Il futuro è nero, anzi nerissimo. Non che non si sapesse, certo, ma ogni giorno arrivano notizie che lo confermano. Secondo uno studio pubblicato su Science da un team internazionale di scienziati, le tecnologie attualmente utilizzate per contrastare il surriscaldamento globale potrebbero avere serie ripercussioni sull’equilibrio degli ecosistemi marini. Si tratta di tecnologie che
“permettono di aumentare la riflettività della superficie del mare, fertilizzare gli oceani […], combattere l’acidificazione delle acque, o iniettare anidride carbonica liquefatta sui fondali oceanici”
Insomma, non soltanto le attività di origine antropica stanno causando un innalzamento delle temperature che mette seriamente a rischio migliaia di forme di vita sul pianeta, ma anche gli stratagemmi tecnologici escogitati per porvi rimedio sembrano, seppur non nella stessa misura, altrettanto pericolosi.
Dopotutto, però, ciò non dovrebbe stupirci. Il problema, infatti, non sta tanto nella risposta al cambiamento climatico, quanto nella corretta domanda da porsi. Per poter intervenire efficacemente in tal senso, infatti, sarebbe opportuno prima riconoscere le cause del fenomeno. Ovvio, tutti oramai concordano sul fatto che, dalla Rivoluzione industriale in poi, le emissioni nell’atmosfera hanno comportato un drastico peggioramento della qualità dell’aria, lo sversamento di scarti industriali in mare ha causato il depauperamento della vita marina, l’introduzione dell’agricoltura intensiva ha portato a un’erosione drammatica del suolo e a un impoverimento senza precedenti dei minerali che lo compongono, con tutte le conseguenze che conosciamo riguardo alla qualità del cibo prodotto.

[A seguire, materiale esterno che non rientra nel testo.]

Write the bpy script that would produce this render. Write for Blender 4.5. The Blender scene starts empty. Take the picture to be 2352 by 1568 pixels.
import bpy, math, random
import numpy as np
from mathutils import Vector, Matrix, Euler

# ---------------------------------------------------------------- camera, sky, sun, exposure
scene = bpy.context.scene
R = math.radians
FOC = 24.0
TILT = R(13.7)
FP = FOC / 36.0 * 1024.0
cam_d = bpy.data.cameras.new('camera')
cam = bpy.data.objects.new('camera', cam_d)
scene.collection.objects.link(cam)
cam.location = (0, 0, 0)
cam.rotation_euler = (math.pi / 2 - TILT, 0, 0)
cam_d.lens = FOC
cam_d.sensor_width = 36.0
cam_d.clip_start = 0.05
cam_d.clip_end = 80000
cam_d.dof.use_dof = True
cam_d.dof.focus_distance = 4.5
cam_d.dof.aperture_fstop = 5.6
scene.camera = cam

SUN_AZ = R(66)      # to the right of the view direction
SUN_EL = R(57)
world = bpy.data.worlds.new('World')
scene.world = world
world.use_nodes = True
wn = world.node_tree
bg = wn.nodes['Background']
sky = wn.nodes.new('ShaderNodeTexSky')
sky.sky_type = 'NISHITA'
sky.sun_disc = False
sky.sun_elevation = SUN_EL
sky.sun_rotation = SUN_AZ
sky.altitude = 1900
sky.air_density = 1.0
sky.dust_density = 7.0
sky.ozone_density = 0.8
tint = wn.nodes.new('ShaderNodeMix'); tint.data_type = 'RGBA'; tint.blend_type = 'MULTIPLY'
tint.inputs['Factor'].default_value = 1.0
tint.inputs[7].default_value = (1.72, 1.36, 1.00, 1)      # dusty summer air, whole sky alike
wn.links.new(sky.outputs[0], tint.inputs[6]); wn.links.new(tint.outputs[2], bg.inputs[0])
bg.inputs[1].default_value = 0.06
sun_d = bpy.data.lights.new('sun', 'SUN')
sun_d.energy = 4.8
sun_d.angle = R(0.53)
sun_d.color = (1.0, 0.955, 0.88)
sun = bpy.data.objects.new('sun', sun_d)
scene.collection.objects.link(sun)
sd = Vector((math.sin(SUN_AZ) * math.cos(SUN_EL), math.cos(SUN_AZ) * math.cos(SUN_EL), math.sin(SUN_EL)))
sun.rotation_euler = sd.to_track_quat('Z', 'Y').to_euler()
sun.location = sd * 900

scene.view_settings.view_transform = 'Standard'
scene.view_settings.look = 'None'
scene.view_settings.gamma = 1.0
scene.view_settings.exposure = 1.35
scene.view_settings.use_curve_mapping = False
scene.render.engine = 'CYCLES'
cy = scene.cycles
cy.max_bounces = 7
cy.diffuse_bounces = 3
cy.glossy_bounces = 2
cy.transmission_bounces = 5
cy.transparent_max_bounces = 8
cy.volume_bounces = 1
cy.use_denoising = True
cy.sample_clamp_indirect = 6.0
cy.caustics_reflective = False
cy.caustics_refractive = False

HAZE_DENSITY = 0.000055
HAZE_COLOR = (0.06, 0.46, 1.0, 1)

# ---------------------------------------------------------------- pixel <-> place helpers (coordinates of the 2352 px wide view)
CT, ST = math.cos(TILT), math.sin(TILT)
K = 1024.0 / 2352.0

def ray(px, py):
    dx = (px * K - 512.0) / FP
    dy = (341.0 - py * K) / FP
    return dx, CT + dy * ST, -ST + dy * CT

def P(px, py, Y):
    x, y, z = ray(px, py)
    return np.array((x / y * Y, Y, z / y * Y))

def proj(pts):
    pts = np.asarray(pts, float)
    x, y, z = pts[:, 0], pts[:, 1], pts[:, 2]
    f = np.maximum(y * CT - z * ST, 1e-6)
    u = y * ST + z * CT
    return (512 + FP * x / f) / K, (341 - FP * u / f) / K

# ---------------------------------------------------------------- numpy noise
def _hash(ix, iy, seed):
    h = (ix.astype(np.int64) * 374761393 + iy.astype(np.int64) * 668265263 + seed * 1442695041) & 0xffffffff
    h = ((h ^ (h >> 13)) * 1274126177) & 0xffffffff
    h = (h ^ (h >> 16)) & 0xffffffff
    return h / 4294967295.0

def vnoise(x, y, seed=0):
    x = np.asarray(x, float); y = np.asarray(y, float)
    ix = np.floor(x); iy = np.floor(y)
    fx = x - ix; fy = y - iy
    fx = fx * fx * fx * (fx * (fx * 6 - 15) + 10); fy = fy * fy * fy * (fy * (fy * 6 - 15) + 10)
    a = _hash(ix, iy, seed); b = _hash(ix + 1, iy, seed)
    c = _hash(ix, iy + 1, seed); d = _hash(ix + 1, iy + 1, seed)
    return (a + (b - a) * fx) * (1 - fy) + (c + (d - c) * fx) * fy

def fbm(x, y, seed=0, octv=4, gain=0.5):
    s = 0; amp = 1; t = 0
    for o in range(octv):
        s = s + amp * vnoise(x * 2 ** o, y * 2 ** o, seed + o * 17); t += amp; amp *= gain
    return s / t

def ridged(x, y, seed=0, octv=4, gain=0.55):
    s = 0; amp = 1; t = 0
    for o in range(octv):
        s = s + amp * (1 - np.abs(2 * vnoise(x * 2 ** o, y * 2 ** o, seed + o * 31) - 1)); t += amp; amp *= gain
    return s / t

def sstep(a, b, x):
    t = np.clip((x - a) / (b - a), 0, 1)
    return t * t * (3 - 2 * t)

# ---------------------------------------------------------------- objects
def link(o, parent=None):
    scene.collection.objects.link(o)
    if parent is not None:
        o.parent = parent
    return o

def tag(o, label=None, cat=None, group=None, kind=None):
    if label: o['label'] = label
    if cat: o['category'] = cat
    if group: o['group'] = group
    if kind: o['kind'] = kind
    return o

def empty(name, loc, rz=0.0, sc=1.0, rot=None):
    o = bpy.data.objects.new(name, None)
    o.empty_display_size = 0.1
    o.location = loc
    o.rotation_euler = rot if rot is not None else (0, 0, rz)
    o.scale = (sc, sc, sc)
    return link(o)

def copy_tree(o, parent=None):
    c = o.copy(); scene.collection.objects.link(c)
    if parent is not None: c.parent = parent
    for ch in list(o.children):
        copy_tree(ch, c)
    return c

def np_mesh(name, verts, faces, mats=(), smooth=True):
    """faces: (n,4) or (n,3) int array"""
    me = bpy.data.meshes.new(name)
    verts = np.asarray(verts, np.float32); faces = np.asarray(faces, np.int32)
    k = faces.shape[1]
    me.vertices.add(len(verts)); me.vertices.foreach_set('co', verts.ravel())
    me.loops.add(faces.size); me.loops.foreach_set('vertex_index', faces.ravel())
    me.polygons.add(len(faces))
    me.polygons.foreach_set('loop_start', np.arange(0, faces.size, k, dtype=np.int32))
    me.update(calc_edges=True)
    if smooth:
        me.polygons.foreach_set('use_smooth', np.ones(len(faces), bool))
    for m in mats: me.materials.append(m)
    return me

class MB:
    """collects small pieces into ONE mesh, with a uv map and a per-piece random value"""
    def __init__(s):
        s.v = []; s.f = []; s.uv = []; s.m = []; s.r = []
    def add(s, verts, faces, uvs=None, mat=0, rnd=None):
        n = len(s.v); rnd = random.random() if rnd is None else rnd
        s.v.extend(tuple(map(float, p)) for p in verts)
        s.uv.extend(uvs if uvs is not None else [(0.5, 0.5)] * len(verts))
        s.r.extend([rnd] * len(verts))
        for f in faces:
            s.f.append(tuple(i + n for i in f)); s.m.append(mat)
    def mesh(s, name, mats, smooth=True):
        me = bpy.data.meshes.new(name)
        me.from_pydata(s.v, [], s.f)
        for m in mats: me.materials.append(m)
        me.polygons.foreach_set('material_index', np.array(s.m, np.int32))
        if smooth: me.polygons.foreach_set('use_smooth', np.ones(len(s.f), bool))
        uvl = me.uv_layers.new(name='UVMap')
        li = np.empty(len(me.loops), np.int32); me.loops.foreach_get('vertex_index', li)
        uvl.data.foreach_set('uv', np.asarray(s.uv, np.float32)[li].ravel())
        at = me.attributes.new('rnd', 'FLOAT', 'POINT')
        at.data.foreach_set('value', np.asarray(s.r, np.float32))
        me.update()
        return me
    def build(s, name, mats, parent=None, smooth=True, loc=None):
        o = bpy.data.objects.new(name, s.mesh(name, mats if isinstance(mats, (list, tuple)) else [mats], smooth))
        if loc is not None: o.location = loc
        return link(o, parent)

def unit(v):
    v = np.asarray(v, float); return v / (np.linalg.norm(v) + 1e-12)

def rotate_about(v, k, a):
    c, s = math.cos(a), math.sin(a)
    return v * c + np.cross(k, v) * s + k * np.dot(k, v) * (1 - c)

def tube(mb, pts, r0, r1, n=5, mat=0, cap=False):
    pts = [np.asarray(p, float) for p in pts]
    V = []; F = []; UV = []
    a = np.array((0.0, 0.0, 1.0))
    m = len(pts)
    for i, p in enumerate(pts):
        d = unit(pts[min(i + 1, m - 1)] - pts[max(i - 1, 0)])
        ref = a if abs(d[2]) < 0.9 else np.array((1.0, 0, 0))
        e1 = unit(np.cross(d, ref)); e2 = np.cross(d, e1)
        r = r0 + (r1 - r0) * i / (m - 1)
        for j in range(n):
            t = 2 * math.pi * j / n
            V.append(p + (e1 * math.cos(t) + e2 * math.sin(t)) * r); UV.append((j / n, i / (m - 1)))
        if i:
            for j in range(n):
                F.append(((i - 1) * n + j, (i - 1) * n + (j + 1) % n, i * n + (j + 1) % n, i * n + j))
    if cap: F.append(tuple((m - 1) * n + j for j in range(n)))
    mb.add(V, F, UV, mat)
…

Ma questi fenomeni, più che cause, sono effetti di un modello produttivo che piega la tecnologia ai propri fini, un modello che non considera minimamente l’equilibrio ecosistemico, la qualità di vita della flora e della fauna che abitano un determinato ambiente, le prospettive evolutive di ogni specie. Questi non sono che ostacoli per la macchina capitalistica, che macina risorse e materie prime per riprodurre nient’altro che se stessa.
E questa macchina, seppur composta da ingranaggi umani, non solo è antiumana, ma anche antinaturale, proprio perché postasi in diretta competizione con la natura intera, da cui succhia linfa vitale senza alcun criterio.
Un esempio emblematico ce lo fornisce il progetto Sentinel-1 for Science: Amazonas, che si è posto l’obbiettivo di monitorare i processi di deforestazione che interessano oramai da più di mezzo secolo il polmone verde del pianeta: la Foresta Amazzonica. Ebbene, i risultati di questo monitoraggio ci dicono che, in appena cinque anni ovvero dal gennaio 2017 al novembre 2021, sono scomparsi oltre cinque milioni di ettari di Foresta Amazzonica, una superficie equivalente a quella del Costa Rica.
Non stiamo qui a ripetere quali sono le cause di questo processo, un processo che, purtroppo, non interessa soltanto quest’area. L’Unione Europea riassume bene in questo articolo le varie criticità.
Stiamo qui, però, a denunciare quanto ipocrite si stanno dimostrando le istituzioni internazionali nell’affrontare quella che è, forse, la più grave emergenza che la specie umana, e infinite altre con essa, sia mai stata costretta ad affrontare, un’emergenza il cui seme non risiede in millenari processi naturali di adattamento del clima ma in una logica estrattivistica ed ecocida.
Da un lato, nei palazzi del potere si stringono accordi fantoccio per adottare misure di contenimento dell’emergenza, dall’altro si continuano a finanziare, o comunque a non sanzionare, politiche di singoli stati o iniziative di grossi capitali privati che, in vista di miliardi di dollari di profitti, radono al suolo foreste, inquinano irrimediabilmente gli oceani, intossicano l’aria da cui quasi ogni forma di vita dipende.
Se non sono questi dei seri motivi per una rivoluzione internazionale è lecito domandarsi quali potrebbero essere. Nel frattempo, altri milioni di ettari di foreste vergini scompaiono.